<162>Les princes, qui ne sont dans le monde que pour rendre les hommes heureux, devraient bien y penser avant que de les exposer, pour des causes frivoles et vaines, à tout ce que l'humanité a de plus à redouter.
Les souverains qui regardent leurs sujets comme leurs esclaves les hasardent sans pitié, et les voient périr sans regret; mais les princes qui considèrent les hommes comme leurs égaux, et qui envisagent le peuple comme le corps dont ils sont l'âme, sont économes du sang de leurs sujets.

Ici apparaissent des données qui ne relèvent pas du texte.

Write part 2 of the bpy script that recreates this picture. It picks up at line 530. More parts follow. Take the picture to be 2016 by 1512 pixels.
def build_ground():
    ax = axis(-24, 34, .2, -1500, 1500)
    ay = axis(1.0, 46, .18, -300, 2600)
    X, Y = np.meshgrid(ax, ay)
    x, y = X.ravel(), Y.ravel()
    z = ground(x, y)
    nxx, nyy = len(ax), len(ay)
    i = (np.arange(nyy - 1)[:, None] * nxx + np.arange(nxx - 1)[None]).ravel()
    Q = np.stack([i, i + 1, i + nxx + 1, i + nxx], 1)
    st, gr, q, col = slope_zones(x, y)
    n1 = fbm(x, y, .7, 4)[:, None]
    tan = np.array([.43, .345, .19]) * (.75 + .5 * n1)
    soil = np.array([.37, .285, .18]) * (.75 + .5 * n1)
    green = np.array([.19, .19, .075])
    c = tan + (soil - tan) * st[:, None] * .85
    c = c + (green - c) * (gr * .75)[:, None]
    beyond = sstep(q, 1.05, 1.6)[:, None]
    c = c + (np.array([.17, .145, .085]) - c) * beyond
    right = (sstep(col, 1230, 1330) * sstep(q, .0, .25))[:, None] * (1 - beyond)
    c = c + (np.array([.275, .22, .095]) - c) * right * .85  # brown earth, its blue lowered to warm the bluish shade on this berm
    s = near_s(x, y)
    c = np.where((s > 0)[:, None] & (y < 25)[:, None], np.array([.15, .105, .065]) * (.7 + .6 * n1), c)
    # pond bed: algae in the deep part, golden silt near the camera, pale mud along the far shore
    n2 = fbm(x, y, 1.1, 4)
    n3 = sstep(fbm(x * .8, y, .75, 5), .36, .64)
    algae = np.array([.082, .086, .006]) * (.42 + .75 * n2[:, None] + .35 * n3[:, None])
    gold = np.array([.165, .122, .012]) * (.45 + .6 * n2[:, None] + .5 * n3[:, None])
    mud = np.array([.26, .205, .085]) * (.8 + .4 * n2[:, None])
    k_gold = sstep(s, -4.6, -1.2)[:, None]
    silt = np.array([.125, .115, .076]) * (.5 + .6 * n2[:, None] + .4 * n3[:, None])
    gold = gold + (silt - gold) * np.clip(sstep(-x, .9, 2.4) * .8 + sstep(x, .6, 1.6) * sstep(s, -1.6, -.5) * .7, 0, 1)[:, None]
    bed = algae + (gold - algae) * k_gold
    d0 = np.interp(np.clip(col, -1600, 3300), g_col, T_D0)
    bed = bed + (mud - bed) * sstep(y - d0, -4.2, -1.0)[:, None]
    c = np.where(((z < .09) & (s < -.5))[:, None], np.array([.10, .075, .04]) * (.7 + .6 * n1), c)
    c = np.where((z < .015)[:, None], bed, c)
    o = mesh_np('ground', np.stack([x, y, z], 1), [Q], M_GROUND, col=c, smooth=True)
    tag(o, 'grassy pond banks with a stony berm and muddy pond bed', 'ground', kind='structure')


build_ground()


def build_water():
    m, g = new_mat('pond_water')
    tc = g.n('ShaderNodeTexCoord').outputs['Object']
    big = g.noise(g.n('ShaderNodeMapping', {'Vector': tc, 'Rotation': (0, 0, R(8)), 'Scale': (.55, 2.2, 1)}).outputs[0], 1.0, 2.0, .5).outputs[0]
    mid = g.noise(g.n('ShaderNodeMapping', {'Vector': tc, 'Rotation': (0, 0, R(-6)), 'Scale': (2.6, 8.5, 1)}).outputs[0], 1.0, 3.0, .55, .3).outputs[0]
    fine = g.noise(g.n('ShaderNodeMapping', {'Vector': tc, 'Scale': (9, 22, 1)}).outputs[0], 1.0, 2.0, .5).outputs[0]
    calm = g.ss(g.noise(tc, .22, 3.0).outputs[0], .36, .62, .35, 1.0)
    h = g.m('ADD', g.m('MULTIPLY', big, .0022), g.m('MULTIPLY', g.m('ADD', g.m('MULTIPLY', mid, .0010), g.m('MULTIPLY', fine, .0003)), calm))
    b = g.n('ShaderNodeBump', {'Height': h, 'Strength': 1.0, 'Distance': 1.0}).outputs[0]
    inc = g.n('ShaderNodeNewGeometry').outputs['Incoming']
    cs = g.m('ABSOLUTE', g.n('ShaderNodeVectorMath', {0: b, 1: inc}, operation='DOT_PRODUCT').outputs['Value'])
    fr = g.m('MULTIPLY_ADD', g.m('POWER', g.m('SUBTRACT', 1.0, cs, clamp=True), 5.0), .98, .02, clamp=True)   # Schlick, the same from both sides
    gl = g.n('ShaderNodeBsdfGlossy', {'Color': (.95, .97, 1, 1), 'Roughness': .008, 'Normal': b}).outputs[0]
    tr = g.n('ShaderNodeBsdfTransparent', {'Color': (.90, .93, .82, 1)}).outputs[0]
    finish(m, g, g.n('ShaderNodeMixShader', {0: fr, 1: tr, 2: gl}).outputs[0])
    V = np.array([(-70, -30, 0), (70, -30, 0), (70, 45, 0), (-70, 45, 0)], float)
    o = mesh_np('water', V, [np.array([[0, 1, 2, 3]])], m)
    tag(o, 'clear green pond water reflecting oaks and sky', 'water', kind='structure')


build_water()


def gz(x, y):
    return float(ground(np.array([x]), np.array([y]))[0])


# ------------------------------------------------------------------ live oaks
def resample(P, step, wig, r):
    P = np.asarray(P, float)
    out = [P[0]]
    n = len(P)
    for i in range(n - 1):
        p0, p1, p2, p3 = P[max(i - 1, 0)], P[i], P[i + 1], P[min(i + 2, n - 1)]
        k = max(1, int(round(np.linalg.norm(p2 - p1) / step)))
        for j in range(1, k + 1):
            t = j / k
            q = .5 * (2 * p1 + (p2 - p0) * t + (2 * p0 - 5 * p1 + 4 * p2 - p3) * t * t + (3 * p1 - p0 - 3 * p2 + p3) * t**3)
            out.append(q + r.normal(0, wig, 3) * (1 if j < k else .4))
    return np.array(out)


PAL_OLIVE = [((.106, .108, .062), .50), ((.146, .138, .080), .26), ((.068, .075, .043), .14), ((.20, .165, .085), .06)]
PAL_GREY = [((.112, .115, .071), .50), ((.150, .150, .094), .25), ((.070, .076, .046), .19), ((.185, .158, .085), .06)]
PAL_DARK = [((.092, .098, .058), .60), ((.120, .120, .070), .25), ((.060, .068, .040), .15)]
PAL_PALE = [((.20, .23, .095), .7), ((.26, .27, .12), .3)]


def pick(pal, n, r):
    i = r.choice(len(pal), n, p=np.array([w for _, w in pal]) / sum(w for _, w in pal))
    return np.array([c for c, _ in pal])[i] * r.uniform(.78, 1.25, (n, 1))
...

Je prie les souverains, en finissant cet ouvrage, de ne se point offenser de la liberté avec laquelle je leur parle; mon but est de dire la vérité, d'exciter à la vertu, et de ne flatter personne. La bonne opinion que j'ai des princes qui règnent à présent dans le monde me les fait juger dignes d'entendre la vérité. C'est aux Nérons, aux Alexandre VI, aux César Borgia, aux Louis XI, qu'on n'oserait la dire. Grâces au ciel, nous ne comptons point de tels hommes parmi les princes de l'Europe, et c'est faire leur plus bel éloge que de dire qu'on ose hardiment blâmer devant eux tous les vices qui dégradent la royauté, et qui sont contraires aux sentiments d'humanité et de justice.